Conta um pouco sobre sua origem, filha de diplomata, e a oportunidade que teve de estudar gastronomia no exterior e iniciar uma carreira de sucesso. Faz questão de reconhecer e não negar sua posição privilegiada em meio a uma sociedade tão desigual. Entretanto, procura agir de modo a se distanciar desse berço esplêndido de nascença.

“Não posso nem imaginar a dificuldade de vocês, nunca vivi isso, mas posso pensar na coletividade. O Doria, por exemplo, não tem nada de novo, já cozinhei pra ele, conheço. São Paulo está totalmente abandonada. Desde que o golpe aconteceu, tudo piorou. Tomem cuidado, e isso tem a ver com comida mesmo, com o que a gente faz”, afirma, ouvida com atenção pelos alunos. “A gente tem que votar melhor, e no Legislativo, lá no Congresso. É muito importante olhar a bandeira, o que o candidato defende. PMDB, PP, PR, PSDB, esses partidos a gente já pode fugir.”

Define as periferias como “desertos alimentares”, com quitandas repletas de comida industrializada. E introduz o tema do racismo, confessando que colocou os filhos na escola pública depois de não aguentar mais ver só crianças brancas na escola particular. “Isso não é normal e comecei a me incomodar. A gente não pode mais normalizar. Aí alguém fala que você ‘tá sendo chato pra caralho’. Paciência, a gente vai ser chato por um tempo, não dá mais pra normalizar.”
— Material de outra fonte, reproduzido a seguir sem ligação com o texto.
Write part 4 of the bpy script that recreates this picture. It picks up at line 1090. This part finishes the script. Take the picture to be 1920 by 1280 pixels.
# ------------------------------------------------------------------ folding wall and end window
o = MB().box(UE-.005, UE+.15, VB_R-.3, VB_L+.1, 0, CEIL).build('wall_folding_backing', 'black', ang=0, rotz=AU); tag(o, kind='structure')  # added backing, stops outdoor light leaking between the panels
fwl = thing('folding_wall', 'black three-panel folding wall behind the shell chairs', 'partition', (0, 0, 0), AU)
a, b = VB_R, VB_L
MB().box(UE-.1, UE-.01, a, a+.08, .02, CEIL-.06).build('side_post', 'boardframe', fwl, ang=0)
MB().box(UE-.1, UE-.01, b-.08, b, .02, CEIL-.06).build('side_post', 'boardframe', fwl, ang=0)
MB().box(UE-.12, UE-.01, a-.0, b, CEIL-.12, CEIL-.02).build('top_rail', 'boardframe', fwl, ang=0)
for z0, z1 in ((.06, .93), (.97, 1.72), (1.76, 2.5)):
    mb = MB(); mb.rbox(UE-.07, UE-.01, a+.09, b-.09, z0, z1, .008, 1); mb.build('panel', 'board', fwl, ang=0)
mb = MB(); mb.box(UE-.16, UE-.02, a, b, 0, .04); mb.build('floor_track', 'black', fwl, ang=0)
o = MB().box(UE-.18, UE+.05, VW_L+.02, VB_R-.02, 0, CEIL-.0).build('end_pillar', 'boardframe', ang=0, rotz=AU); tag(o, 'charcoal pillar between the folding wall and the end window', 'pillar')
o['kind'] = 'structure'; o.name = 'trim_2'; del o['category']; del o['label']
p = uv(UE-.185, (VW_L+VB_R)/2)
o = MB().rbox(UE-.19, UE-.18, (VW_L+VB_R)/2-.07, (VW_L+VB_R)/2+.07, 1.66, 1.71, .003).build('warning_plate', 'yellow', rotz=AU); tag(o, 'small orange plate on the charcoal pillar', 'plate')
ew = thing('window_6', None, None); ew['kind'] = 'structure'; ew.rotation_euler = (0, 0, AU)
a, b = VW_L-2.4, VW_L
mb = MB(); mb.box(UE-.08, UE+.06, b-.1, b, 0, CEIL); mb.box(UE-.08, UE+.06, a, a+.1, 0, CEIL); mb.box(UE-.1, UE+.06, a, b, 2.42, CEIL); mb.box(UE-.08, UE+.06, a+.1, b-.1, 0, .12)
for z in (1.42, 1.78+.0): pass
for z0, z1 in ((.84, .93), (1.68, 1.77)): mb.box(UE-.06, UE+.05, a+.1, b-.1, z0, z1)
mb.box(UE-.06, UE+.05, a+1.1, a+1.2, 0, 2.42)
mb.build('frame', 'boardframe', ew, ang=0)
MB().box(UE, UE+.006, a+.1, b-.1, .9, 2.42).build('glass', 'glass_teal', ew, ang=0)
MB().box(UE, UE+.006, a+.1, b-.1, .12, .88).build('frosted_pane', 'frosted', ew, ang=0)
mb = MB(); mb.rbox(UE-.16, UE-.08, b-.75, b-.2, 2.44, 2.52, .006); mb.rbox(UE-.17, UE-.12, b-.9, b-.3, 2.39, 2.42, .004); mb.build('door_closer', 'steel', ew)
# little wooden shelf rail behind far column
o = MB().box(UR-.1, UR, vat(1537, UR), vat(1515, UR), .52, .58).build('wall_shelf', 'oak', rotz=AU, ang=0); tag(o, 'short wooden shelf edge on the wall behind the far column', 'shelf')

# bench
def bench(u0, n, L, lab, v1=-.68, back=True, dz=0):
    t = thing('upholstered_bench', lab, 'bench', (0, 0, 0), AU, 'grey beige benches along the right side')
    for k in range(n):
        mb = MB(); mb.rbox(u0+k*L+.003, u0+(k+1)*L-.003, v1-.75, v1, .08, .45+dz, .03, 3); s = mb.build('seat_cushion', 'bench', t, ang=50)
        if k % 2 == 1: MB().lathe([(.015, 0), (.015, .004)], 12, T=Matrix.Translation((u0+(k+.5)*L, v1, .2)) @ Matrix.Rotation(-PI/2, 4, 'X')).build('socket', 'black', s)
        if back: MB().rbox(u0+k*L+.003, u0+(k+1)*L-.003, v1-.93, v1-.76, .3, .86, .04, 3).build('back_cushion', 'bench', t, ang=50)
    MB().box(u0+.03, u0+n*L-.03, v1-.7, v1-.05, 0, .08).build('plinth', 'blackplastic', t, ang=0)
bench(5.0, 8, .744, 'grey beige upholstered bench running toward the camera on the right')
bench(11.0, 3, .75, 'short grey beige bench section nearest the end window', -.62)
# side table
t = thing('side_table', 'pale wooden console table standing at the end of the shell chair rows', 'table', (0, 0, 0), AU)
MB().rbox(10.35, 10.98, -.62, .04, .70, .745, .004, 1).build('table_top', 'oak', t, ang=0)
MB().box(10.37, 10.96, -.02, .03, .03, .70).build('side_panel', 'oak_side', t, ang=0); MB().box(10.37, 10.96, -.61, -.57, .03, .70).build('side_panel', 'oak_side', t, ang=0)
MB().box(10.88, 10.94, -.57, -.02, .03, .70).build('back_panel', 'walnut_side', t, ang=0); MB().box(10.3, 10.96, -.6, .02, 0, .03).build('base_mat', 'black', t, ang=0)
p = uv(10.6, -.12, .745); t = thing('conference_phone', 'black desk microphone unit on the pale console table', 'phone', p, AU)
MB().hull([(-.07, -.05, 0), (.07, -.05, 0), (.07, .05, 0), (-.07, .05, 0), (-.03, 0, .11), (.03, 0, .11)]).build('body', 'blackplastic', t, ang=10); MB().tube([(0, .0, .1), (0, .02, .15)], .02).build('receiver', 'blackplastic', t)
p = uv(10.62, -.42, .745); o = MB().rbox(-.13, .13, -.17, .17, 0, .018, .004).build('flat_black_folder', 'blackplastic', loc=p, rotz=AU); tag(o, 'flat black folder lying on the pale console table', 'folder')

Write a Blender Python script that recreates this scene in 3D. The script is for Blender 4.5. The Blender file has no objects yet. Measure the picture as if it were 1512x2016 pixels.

Passam das 23h e os alunos precisam ir embora. Bel Coelho também diz que precisa seguir seu caminho, pois “tem muita coisa pra fazer”. Lá fora, a chuva desaba sobre a periferia paulistana. O SoNego Bistrô se prepara para fechar a porta, mas isto apenas até a manhã seguinte, quando os alunos da escola chegarão novamente e começarão tudo de novo, a servir almoço para 100 crianças e atrair os moradores do bairro para essa silenciosa transformação social e econômica, com pitadas de sal e pimenta.